Carrot City Designing for Urban Agriculture

Sole Food Street Farms

Exhibit Category / Catégorie de l'expo: Community & Knowledge

Location/Emplacement: Vancouver, British Columbia, Canada
Dates: n/a
Designers/Concepteurs: Michael Ableman and Seann J Dory
Clients: n/a

More Information/Plus d'informations: n/a
Image Credits/Crédits d'images: Michael Ableman and Seann J Dory

Project Description: (version française ci-dessous)
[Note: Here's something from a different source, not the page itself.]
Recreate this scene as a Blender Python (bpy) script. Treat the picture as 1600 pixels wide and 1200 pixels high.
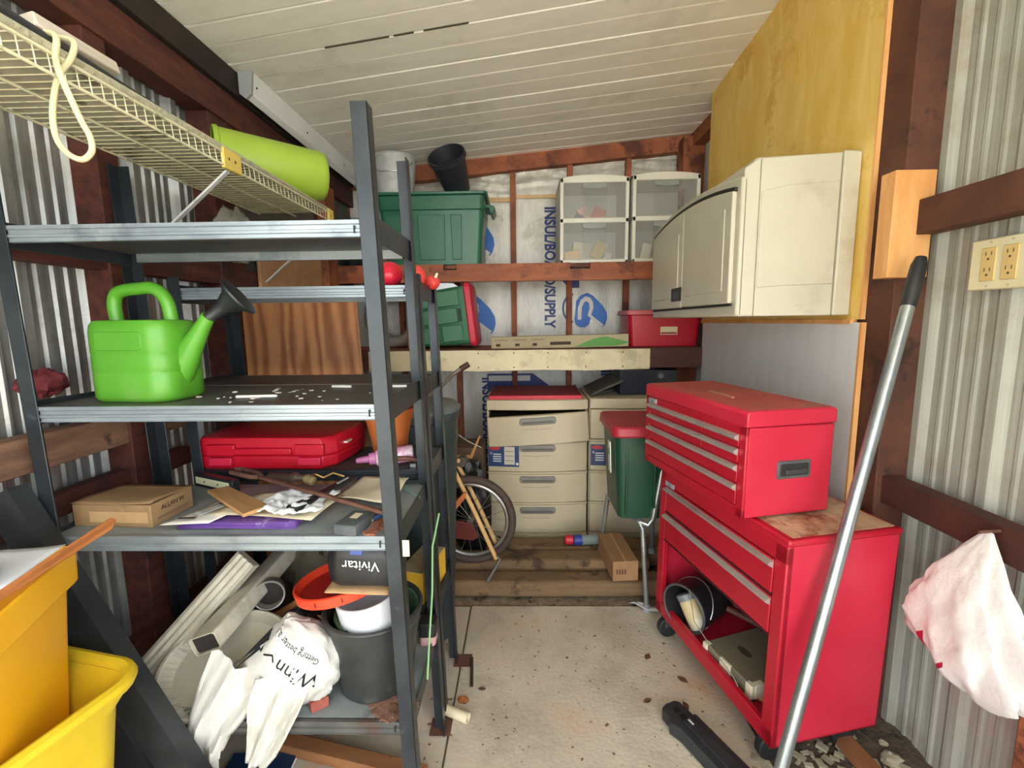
import bpy, bmesh, math, random
from mathutils import Vector, Matrix, Euler
random.seed(7)
PI = math.pi
sc = bpy.context.scene
col = sc.collection
for o in list(bpy.data.objects): bpy.data.objects.remove(o)

# ------------------------------------------------------------------ camera
cam_d = bpy.data.cameras.new('camera'); cam = bpy.data.objects.new('camera', cam_d); col.objects.link(cam)
cam_d.sensor_width = 36.0; cam_d.lens = 36.0 * 720 / 1600; cam_d.clip_start = 0.02
cam.matrix_world = (Matrix.Translation((0, 0, 1.36)) @ Matrix.Rotation(0.022245, 4, 'Z')
                    @ Matrix.Rotation(PI / 2 - 0.133661, 4, 'X') @ Matrix.Rotation(-0.012, 4, 'Z'))
sc.camera = cam
# ------------------------------------------------------------------ daylight: bright overcast sky through the open front + soft sun
w = bpy.data.worlds.new('sky'); sc.world = w; w.use_nodes = True
bg = w.node_tree.nodes['Background']; bg.inputs[0].default_value = (0.93, 0.97, 1.0, 1); bg.inputs[1].default_value = 3.3
sun_d = bpy.data.lights.new('sun', 'SUN'); sun = bpy.data.objects.new('sun', sun_d); col.objects.link(sun)
sun_d.energy = 17.0; sun_d.angle = math.radians(2); sun_d.color = (1.0, 0.95, 0.86)
sun.rotation_euler = Vector((-0.35, -0.55, -1.15)).to_track_quat('-Z', 'Y').to_euler()      # sun stands behind the shed; it lights the yard outside
po_d = bpy.data.lights.new('doorway_portal', 'AREA'); po_d.shape = 'RECTANGLE'; po_d.size = 2.5; po_d.size_y = 2.7; po_d.cycles.is_portal = True   # guides sky sampling through the open front; emits nothing
po = bpy.data.objects.new('doorway_portal', po_d); col.objects.link(po); po.location = (0, -.14, 1.33); po.rotation_euler = (PI/2, 0, 0); po['kind'] = 'helper'
sc.cycles.diffuse_bounces = 8; sc.cycles.max_bounces = 14; sc.cycles.glossy_bounces = 5
sc.view_settings.view_transform = 'Standard'; sc.view_settings.look = 'None'
sc.view_settings.gamma = 1.0; sc.view_settings.use_curve_mapping = False
sc.view_settings.exposure = 0.8

# ------------------------------------------------------------------ materials
def lin(h):
    h = h.lstrip('#'); r = []
    for i in (0, 2, 4):
        c = int(h[i:i+2], 16) / 255
        r.append(c / 12.92 if c <= 0.04045 else ((c + 0.055) / 1.055) ** 2.4)
    return (*r, 1)
MC = {}
def M(name, c1, rough=0.5, metal=0.0, c2=None, sc_=8.0, stretch=(1, 1, 1), detail=6.0, bump=0.0, bsc=None, lo=0.38, hi=0.66,
      c3=None, sc3=3.0, lo3=0.55, hi3=0.62, alpha=1.0, trans=0.0, rvar=0.0, dist=0.0, emit=0.0, wave=0.0):
    """procedural principled material: two-tone noise, optional third-tone blotches (dirt, rust), bump."""
    if name in MC: return MC[name]
    m = bpy.data.materials.new(name); m.use_nodes = True; MC[name] = m
    nt = m.node_tree; N = nt.nodes; L = nt.links; b = N['Principled BSDF']
    b.inputs['Base Color'].default_value = lin(c1); b.inputs['Roughness'].default_value = rough; b.inputs['Metallic'].default_value = metal
    if alpha < 1: b.inputs['Alpha'].default_value = alpha
    if trans: b.inputs['Transmission Weight'].default_value = trans
    tc = N.new('ShaderNodeTexCoord'); mp = N.new('ShaderNodeMapping'); mp.inputs['Scale'].default_value = stretch
    L.new(tc.outputs['Object'], mp.inputs[0])
    fac = None
    if c2 or bump or rvar:
        n = N.new('ShaderNodeTexNoise'); n.inputs['Scale'].default_value = sc_; n.inputs['Detail'].default_value = detail
        n.inputs['Roughness'].default_value = 0.62; n.inputs['Distortion'].default_value = dist
        L.new(mp.outputs[0], n.inputs['Vector']); fac = n.outputs[0]
    if wave:
        wv = N.new('ShaderNodeTexWave'); wv.wave_type = 'RINGS'; wv.rings_direction = 'Z'; wv.inputs['Scale'].default_value = wave; wv.inputs['Distortion'].default_value = 9
        wv.inputs['Detail'].default_value = 3; wv.inputs['Detail Scale'].default_value = 1.3
        L.new(mp.outputs[0], wv.inputs['Vector'])
        mx = N.new('ShaderNodeMix'); mx.data_type = 'FLOAT'; mx.inputs[0].default_value = 0.45
        L.new(fac, mx.inputs[2]); L.new(wv.outputs['Fac'], mx.inputs[3]); fac = mx.outputs[0]
    last = None
    if c2:
        r = N.new('ShaderNodeValToRGB'); r.color_ramp.elements[0].position = lo; r.color_ramp.elements[1].position = hi
        r.color_ramp.elements[0].color = lin(c1); r.color_ramp.elements[1].color = lin(c2)
        L.new(fac, r.inputs[0]); last = r.outputs[0]
    if c3:
        n3 = N.new('ShaderNodeTexNoise'); n3.inputs['Scale'].default_value = sc3; n3.inputs['Detail'].default_value = 8; n3.inputs['Roughness'].default_value = 0.7
        L.new(tc.outputs['Object'], n3.inputs['Vector'])
        r3 = N.new('ShaderNodeMapRange'); r3.inputs[1].default_value = lo3; r3.inputs[2].default_value = hi3; L.new(n3.outputs[0], r3.inputs[0])
        mx = N.new('ShaderNodeMix'); mx.data_type = 'RGBA'; L.new(r3.outputs[0], mx.inputs[0])
        if last: L.new(last, mx.inputs[6])
        else: mx.inputs[6].default_value = lin(c1)
        mx.inputs[7].default_value = lin(c3); last = mx.outputs[2]
    if last: L.new(last, b.inputs['Base Color'])
    if rvar:
        r4 = N.new('ShaderNodeMapRange'); r4.inputs[3].default_value = max(0, rough - rvar); r4.inputs[4].default_value = min(1, rough + rvar)
        r4.inputs[1].default_value = .3; r4.inputs[2].default_value = .7
        L.new(fac, r4.inputs[0]); L.new(r4.outputs[0], b.inputs['Roughness'])
    if bump:
        src = fac
        if bsc:
            nb = N.new('ShaderNodeTexNoise'); nb.inputs['Scale'].default_value = bsc; nb.inputs['Detail'].default_value = 5
            L.new(mp.outputs[0], nb.inputs['Vector']); src = nb.outputs[0]
        bp = N.new('ShaderNodeBump'); bp.inputs['Strength'].default_value = min(1, bump); bp.inputs['Distance'].default_value = 0.01
        L.new(src, bp.inputs['Height']); L.new(bp.outputs[0], b.inputs['Normal'])
    if emit:
        b.inputs['Emission Color'].default_value = lin(c1); b.inputs['Emission Strength'].default_value = emit
    return m
def P(name, c, rough=0.45, c2=None, **k): return M(name, c, rough, 0.0, c2, **k)

# ------------------------------------------------------------------ mesh helpers
class MB:
    def __init__(s): s.v = []; s.f = []; s.sm = False
    def add(s, vs, fs):
        n = len(s.v); s.v += [tuple(v) for v in vs]; s.f += [tuple(i + n for i in f) for f in fs]; return s
    def box(s, a, b, M_=None):
        x0, y0, z0 = a; x1, y1, z1 = b
        vs = [(x0,y0,z0),(x1,y0,z0),(x1,y1,z0),(x0,y1,z0),(x0,y0,z1),(x1,y0,z1),(x1,y1,z1),(x0,y1,z1)]
        if M_ is not None: vs = [M_ @ Vector(v) for v in vs]
        return s.add(vs, [(0,3,2,1),(4,5,6,7),(0,1,5,4),(1,2,6,5),(2,3,7,6),(3,0,4,7)])
    def hexa(s, vs): return s.add(vs, [(0,3,2,1),(4,5,6,7),(0,1,5,4),(1,2,6,5),(2,3,7,6),(3,0,4,7)])
    def bar(s, p, q, w_, h_, up=(0, 0, 1)):
        p = Vector(p); q = Vector(q); d = (q - p); d.normalize(); u = Vector(up); r = d.cross(u)
        if r.length < 1e-4: r = d.cross(Vector((1, 0, 0)))
        r.normalize(); u = r.cross(d); r *= w_ / 2; u *= h_ / 2
        return s.hexa([p-r-u, p+r-u, q+r-u, q-r-u, p-r+u, p+r+u, q+r+u, q-r+u])
    def rings(s, R, cap=True, closed=False):
        n = len(R[0]); base = len(s.v)
        for r in R: s.v += [tuple(v) for v in r]
        m = len(R)
        for i in range(m if closed else m - 1):
            a = base + i * n; b = base + ((i + 1) % m) * n
            for j in range(n): s.f.append((a + j, a + (j + 1) % n, b + (j + 1) % n, b + j))
        if cap and not closed:
            s.f.append(tuple(base + n - 1 - j for j in range(n))); s.f.append(tuple(base + (m - 1) * n + j for j in range(n)))
        return s
    def lathe(s, prof, n=28, c=(0, 0, 0), cap=False, sx=1, sy=1):
        R = [[(c[0] + r * sx * math.cos(2*PI*k/n), c[1] + r * sy * math.sin(2*PI*k/n), c[2] + z) for k in range(n)] for r, z in prof]
        return s.rings(R, cap)
    def tube(s, pts, r, n=8, closed=False, cap=True):
        P_ = [Vector(p) for p in pts]; m = len(P_); R = []; prev = None
        for i in range(m):
            if closed: t = P_[(i + 1) % m] - P_[i - 1]
            else: t = P_[min(i + 1, m - 1)] - P_[max(i - 1, 0)]
            t.normalize()
            if prev is None:
                a = Vector((0, 0, 1)) if abs(t.z) < .9 else Vector((1, 0, 0)); u = t.cross(a)
            else: u = prev - t * prev.dot(t)
            u.normalize(); prev = u; v = t.cross(u); rr = r[i] if isinstance(r, (list, tuple)) else r
            R.append([P_[i] + (u * math.cos(2*PI*k/n) + v * math.sin(2*PI*k/n)) * rr for k in range(n)])
        return s.rings(R, cap, closed)
    def prism(s, poly, t0, t1, f=None):
        """poly: 2-D outline; f(a,b,t) -> 3-D"""
        f = f or (lambda a, b, t: (a, b, t)); n = len(poly)
        vs = [f(a, b, t0) for a, b in poly] + [f(a, b, t1) for a, b in poly]
        return s.add(vs, [tuple(range(n))[::-1], tuple(range(n, 2*n))] + [(i, (i+1) % n, n + (i+1) % n, n + i) for i in range(n)])
    def grid(s, fn, nu, nv, thick=0.0, loop=False):
        base = len(s.v)
        for i in range(nu + 1):
            for j in range(nv + 1): s.v.append(tuple(fn(i / nu, j / nv)))
        for i in range(nu):
            for j in range(nv):
                a = base + i * (nv + 1) + j; s.f.append((a, a + nv + 1, a + nv + 2, a + 1))
        return s
    def build(s, name, mat, parent=None, bev=0.0, seg=2, smooth=None, solid=0.0, sub=0, loc=None, rot=None, ang=35):
        me = bpy.data.meshes.new(name); me.from_pydata(s.v, [], s.f); me.update()
        bm = bmesh.new(); bm.from_mesh(me); bmesh.ops.recalc_face_normals(bm, faces=bm.faces); bm.to_mesh(me); bm.free()
        me.materials.append(mat)
        o = bpy.data.objects.new(name, me); col.objects.link(o)
        if parent: o.parent = parent
        if loc: o.location = loc
        if rot: o.rotation_euler = rot
        if solid:
            md = o.modifiers.new('solid', 'SOLIDIFY'); md.thickness = solid; md.offset = 0
        if bev:
            md = o.modifiers.new('bevel', 'BEVEL'); md.width = bev; md.segments = seg; md.limit_method = 'ANGLE'; md.angle_limit = math.radians(ang)
        if sub:
            md = o.modifiers.new('sub', 'SUBSURF'); md.levels = sub; md.render_levels = sub
        if smooth or (smooth is None and (bev or sub)):
            for p in me.polygons: p.use_smooth = True
            if not sub: me.set_sharp_from_angle(angle=math.radians(40))
        return o
def rrect(w_, d_, r, n=4):
    """rounded rectangle outline"""
    out = []
    for cx, cy, a0 in ((w_/2-r, d_/2-r, 0), (-w_/2+r, d_/2-r, PI/2), (-w_/2+r, -d_/2+r, PI), (w_/2-r, -d_/2+r, 1.5*PI)):
        for k in range(n + 1): a = a0 + PI/2*k/n; out.append((cx + r*math.cos(a), cy + r*math.sin(a)))
    return out
def tag(o, label=None, cat=None, group=None, kind=None):
    if label: o['label'] = label
    if cat: o['category'] = cat
    if group: o['group'] = group
    if kind: o['kind'] = kind
    return o
def thing(name, label, cat, loc=(0, 0, 0), rot=(0, 0, 0), group=None):
    o = bpy.data.objects.new(name, None); col.objects.link(o); o.empty_display_size = .05
    o.location = loc; o.rotation_euler = rot; return tag(o, label, cat, group)
def text(name, s, size, mat, parent, loc, rot, ext=0.0006, align='CENTER', sx=1.0, shear=0.0, bold=0.0):
    cu = bpy.data.curves.new(name, 'FONT'); cu.body = s; cu.size = size; cu.extrude = ext; cu.align_x = align; cu.align_y = 'CENTER'; cu.resolution_u = 3; cu.shear = shear; cu.offset = bold
    t = bpy.data.objects.new(name, cu); col.objects.link(t)
    bpy.context.view_layer.update()
    me = bpy.data.meshes.new_from_object(t.evaluated_get(bpy.context.evaluated_depsgraph_get()))
    bpy.data.objects.remove(t)
    me.materials.clear(); me.materials.append(mat)
    o = bpy.data.objects.new(name, me); col.objects.link(o); o.parent = parent; o.location = loc; o.rotation_euler = rot; o.scale = (sx, 1, 1)
    return o
def smooth_path(pts, k=5):
    P_ = [Vector(p) for p in pts]; P_ = [P_[0]*2 - P_[1]] + P_ + [P_[-1]*2 - P_[-2]]; out = []
    for i in range(1, len(P_) - 2):
        a, b, c, d = P_[i-1:i+3]
        for j in range(k):
            t = j/k; out.append(.5*((2*b) + (c-a)*t + (2*a-5*b+4*c-d)*t*t + (3*b-a-3*c+d)*t**3))
    return out + [P_[-2]]
def RZ(a): return Matrix.Rotation(a, 4, 'Z')
def T(*a): return Matrix.Translation(a)
def copy_tree(o, parent=None):
    c = o.copy(); col.objects.link(c)
    if parent: c.parent = parent
    for ch in list(o.children): copy_tree(ch, c)
    return c
def lerp(a, b, t): return a + (b - a) * t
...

A CATALYST FOR COMMUNITY HEALING

Sole Food Street Farms—now one of North America’s largest urban farm projects—has transformed acres of vacant and contaminated urban land into city farms that grow artisan-quality fruits and vegetables. Sole Food has empowered dozens of individuals who are managing addiction and chronic mental health problems by providing jobs, agricultural training, and inclusion in a community of farmers and food lovers. Sole Food’s mission is to encourage small farms in every urban neighborhood so that good food can be accessible to all, and to do so in a manner that allows everyone to participate in the process.

Currently operating four urban farms, Sole Food is based in Vancouver’s Downtown Eastside neighbourhood, the poorest postal code in the country, and a place notorious for its poverty and crime. They employ individuals facing multiple social and economic barriers with the aim to facilitate agricultural education, self-growth, and community development. Sole Food has pioneered a creative lease program that provides developers and owners of valuable urban land the incentives to lease to the farms.
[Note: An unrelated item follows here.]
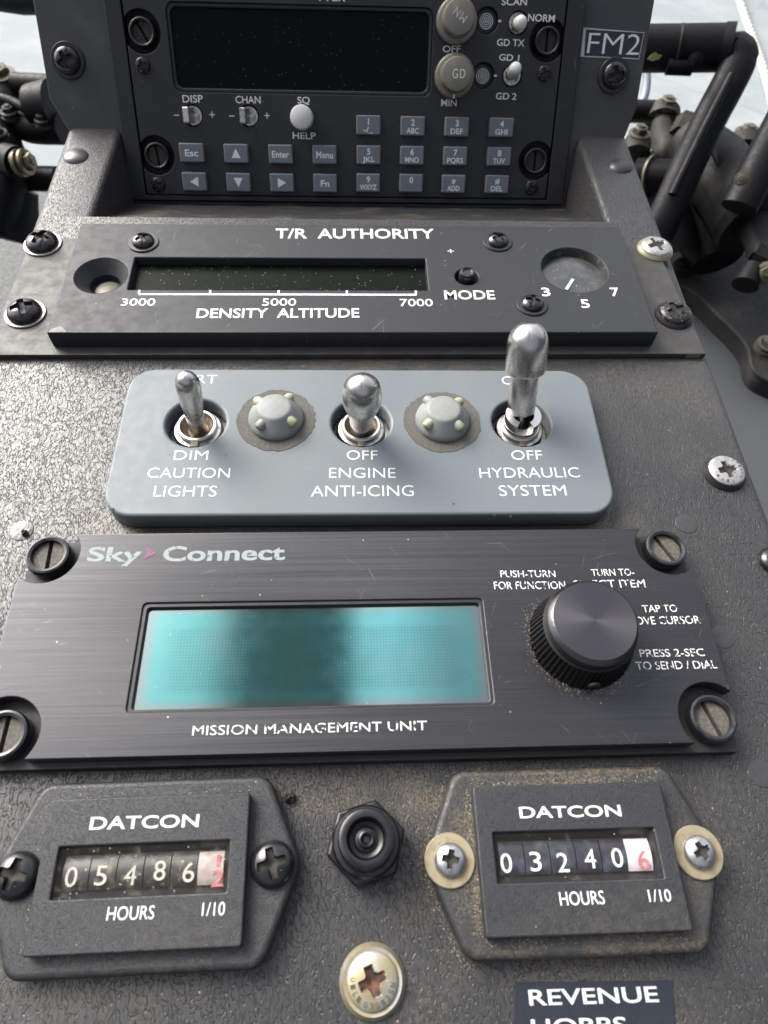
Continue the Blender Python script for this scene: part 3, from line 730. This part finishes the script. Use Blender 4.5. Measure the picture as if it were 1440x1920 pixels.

Food production is carried out through an innovative raised moveable planter system which addresses the two most common challenges for urban food production anywhere: high land values and resulting short-term leases and contaminated soils. Using high-density planting techniques, vertical planting towers, and rapid crop succession, Sole Food’s production can be 15-25 times higher than conventional open field farm plantings. Sole Food Street Farms is focused on operating at a scale that generates production quantities of food and jobs. Farm products are distributed through local farmers markets and restaurants and through a farm share program.

The organization was founded by farmer/ author/photographer Michael Ableman and project manager Seann J Dory. The two had a mutual desire to create an urban agriculture project that was truly agricultural, and to address some of the challenges faced by individuals with barriers living in low-income urban communities. Sole Food is wholly owned by registered charity Cultivate Canada Society, which oversees its activities and operations.

The story of the Sole Food Street Farm and the individuals it employs is told in the recently published book Street Farm: Growing Food, Jobs, and Hope on the Urban Frontier (Chelsea Green 2016) by Michael Ableman.